Ontario citizens have been nurtured to fear being wrong because of the education system. Fear might not even be a strong enough word. In school, when you get something wrong, you get punished for it. Socially, psychologically and academically. The worst thing a student can do in our Ontario classrooms is get the answer wrong. Is this the kind of Ontario we want to perpetuate?


You, Minister Lecce, have the power to make some powerful changes to Ontario’s education system that will be remembered for a very long time. Minister Lecce, you can help create and foster an education system where knowing is not as important as learning. You can help create learning environments that teach Ontario’s youngest generation that it’s okay to try and to fail because the lessons learned along the way are much more valuable than knowing that mitochondria is the powerhouse of the cell. You can help rebuild an Ontario where people of differing world views and mental models can work together and be productive because you can create an education system that teaches collaboration and communication skills. You can help rebuild an Ontario where critical thinking is more important than rote memorization.
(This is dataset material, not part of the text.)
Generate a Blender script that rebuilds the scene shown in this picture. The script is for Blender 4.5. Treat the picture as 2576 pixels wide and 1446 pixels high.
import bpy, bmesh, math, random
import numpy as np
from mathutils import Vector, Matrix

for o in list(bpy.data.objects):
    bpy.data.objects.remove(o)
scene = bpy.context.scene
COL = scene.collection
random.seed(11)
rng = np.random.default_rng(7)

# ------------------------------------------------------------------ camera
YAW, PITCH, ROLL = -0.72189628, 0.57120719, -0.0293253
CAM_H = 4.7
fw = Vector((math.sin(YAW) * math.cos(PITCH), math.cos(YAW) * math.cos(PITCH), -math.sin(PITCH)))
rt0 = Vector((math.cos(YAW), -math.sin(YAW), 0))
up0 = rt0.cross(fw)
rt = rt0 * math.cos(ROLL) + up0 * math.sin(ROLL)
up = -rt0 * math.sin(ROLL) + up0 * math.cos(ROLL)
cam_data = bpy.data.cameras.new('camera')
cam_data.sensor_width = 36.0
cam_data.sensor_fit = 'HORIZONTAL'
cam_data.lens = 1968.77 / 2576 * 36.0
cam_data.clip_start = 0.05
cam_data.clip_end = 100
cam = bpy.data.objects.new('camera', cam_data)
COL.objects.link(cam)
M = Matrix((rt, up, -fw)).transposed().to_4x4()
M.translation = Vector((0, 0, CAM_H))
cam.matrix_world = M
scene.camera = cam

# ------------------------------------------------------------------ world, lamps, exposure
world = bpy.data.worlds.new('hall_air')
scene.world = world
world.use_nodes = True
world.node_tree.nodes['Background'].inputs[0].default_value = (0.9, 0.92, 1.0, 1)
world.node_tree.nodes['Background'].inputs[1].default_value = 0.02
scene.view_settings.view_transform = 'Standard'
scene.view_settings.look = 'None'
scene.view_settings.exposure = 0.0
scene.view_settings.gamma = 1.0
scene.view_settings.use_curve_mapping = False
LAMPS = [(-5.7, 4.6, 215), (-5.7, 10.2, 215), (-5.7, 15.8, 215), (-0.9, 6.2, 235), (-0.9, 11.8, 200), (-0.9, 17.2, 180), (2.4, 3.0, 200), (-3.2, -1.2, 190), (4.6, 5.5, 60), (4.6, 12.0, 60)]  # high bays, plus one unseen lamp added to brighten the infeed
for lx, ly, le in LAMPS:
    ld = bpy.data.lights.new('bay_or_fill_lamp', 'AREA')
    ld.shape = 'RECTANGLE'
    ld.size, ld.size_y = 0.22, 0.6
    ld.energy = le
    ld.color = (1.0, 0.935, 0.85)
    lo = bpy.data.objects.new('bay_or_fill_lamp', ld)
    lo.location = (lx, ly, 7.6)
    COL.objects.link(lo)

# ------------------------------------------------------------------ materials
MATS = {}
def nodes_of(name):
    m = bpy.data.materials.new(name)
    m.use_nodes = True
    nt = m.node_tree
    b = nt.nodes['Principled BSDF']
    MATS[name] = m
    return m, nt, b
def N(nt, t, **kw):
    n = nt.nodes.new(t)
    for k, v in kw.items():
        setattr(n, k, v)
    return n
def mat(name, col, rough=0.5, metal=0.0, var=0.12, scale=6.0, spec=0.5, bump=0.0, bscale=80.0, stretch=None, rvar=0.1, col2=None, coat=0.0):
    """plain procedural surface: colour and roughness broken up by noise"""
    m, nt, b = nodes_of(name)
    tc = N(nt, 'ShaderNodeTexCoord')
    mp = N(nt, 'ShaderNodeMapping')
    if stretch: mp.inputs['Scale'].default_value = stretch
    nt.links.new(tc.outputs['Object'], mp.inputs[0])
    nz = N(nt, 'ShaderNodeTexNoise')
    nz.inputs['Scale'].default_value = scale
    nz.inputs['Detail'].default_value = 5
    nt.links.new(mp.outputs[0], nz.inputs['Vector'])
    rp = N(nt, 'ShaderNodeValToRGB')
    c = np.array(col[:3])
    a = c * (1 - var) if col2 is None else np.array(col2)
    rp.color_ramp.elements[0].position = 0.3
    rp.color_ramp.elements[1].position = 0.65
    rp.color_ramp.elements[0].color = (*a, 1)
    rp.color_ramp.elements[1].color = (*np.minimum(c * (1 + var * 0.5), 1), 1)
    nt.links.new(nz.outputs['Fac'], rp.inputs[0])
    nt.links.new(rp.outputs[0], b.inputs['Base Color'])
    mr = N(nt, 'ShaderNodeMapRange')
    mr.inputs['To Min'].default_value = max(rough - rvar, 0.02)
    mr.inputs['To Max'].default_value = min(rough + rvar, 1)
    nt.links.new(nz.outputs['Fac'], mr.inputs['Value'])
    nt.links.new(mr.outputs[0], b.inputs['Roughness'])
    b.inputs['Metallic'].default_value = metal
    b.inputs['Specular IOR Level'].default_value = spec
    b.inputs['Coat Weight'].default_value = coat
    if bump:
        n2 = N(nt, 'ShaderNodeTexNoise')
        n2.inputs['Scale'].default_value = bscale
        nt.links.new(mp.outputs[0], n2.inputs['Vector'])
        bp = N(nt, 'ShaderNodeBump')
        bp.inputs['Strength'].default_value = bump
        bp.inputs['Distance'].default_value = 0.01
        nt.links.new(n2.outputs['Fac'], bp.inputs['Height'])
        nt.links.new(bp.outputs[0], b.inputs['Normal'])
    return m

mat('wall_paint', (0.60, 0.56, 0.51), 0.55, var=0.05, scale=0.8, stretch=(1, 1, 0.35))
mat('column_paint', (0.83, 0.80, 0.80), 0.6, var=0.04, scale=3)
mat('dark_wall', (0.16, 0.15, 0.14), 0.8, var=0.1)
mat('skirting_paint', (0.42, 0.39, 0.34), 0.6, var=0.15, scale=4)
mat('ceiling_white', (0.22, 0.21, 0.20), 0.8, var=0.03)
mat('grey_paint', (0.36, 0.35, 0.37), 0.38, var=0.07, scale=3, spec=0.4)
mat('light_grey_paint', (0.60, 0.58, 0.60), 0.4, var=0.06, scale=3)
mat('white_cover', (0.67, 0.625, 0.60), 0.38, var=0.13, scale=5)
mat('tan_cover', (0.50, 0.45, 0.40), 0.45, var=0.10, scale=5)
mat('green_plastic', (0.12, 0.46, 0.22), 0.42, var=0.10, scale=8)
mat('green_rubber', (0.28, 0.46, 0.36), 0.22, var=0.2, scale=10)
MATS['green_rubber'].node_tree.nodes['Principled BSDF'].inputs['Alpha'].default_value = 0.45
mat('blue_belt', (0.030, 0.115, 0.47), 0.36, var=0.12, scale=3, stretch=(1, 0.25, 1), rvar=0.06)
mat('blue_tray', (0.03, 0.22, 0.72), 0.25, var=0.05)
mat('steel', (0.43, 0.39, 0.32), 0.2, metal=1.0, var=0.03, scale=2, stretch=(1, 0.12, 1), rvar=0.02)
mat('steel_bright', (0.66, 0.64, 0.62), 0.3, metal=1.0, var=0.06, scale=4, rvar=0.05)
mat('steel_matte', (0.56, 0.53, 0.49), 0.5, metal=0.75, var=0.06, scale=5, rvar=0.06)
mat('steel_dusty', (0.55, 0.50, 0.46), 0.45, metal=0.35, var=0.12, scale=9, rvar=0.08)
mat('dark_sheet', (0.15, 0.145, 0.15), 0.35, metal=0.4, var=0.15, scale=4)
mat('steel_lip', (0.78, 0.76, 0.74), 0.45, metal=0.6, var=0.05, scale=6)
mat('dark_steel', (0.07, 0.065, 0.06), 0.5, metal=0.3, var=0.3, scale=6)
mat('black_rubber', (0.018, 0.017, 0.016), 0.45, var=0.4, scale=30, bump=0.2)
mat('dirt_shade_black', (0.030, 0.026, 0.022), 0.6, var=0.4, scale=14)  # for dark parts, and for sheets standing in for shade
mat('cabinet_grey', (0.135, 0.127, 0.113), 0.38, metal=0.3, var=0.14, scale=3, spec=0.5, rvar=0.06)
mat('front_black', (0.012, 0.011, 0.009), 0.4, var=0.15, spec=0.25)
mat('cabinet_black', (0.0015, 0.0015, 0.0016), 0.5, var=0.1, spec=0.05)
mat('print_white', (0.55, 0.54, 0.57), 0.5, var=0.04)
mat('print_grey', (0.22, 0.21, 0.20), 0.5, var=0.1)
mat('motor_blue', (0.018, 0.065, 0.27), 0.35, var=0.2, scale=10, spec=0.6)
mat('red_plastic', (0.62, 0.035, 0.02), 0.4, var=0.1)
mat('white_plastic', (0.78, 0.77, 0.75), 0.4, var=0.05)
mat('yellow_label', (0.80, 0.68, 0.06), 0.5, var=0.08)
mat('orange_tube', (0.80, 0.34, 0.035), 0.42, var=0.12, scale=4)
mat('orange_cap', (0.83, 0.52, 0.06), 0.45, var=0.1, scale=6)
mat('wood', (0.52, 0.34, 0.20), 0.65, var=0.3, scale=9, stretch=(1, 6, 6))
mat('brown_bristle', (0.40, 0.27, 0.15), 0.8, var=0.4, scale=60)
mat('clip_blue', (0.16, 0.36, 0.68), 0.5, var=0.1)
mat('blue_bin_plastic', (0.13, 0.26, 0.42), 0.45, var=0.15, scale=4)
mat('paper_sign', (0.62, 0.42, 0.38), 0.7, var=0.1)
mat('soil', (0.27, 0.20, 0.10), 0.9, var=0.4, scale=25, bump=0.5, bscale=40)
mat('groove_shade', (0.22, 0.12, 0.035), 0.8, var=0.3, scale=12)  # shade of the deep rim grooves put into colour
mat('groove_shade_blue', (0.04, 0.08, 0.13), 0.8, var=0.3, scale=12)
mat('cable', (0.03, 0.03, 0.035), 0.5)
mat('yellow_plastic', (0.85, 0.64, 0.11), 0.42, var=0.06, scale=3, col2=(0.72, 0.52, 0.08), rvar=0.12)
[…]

The challenge is that an education system that is going to succeed in fostering these skills is going to cost a lot of money. Let’s admit that. My challenge is that it seems like your plan for the public education system in Ontario is to actually dismantle public education. It seems like you want Ontario students to struggle academically and then blame it on the teachers so that they start thinking about sending their children to private or charter schools.


Is there an example where more private and charter schools is actually better for a province or a country? By dismantling the public school system you make a quality education harder to come by and you perpetuate the inequities that we are seeing and learning about more and more these days. Is it important to you and to the Premier to find ways to allow underserved students to continue to be underserved? Is the short term financial gain of dismantling public education worth the long term effects of an undereducated generation of Ontario students? It seems to me that the vision of the Ministry of Education in Ontario is awfully shortsighted and I am wondering if you could share with me, with Ontarians, what your vision is for Ontario students who will be graduating in 2040.


But more importantly, how do your actions today line up with the vision you have for Ontario students?


Thank you for your consideration and I look forward to your response.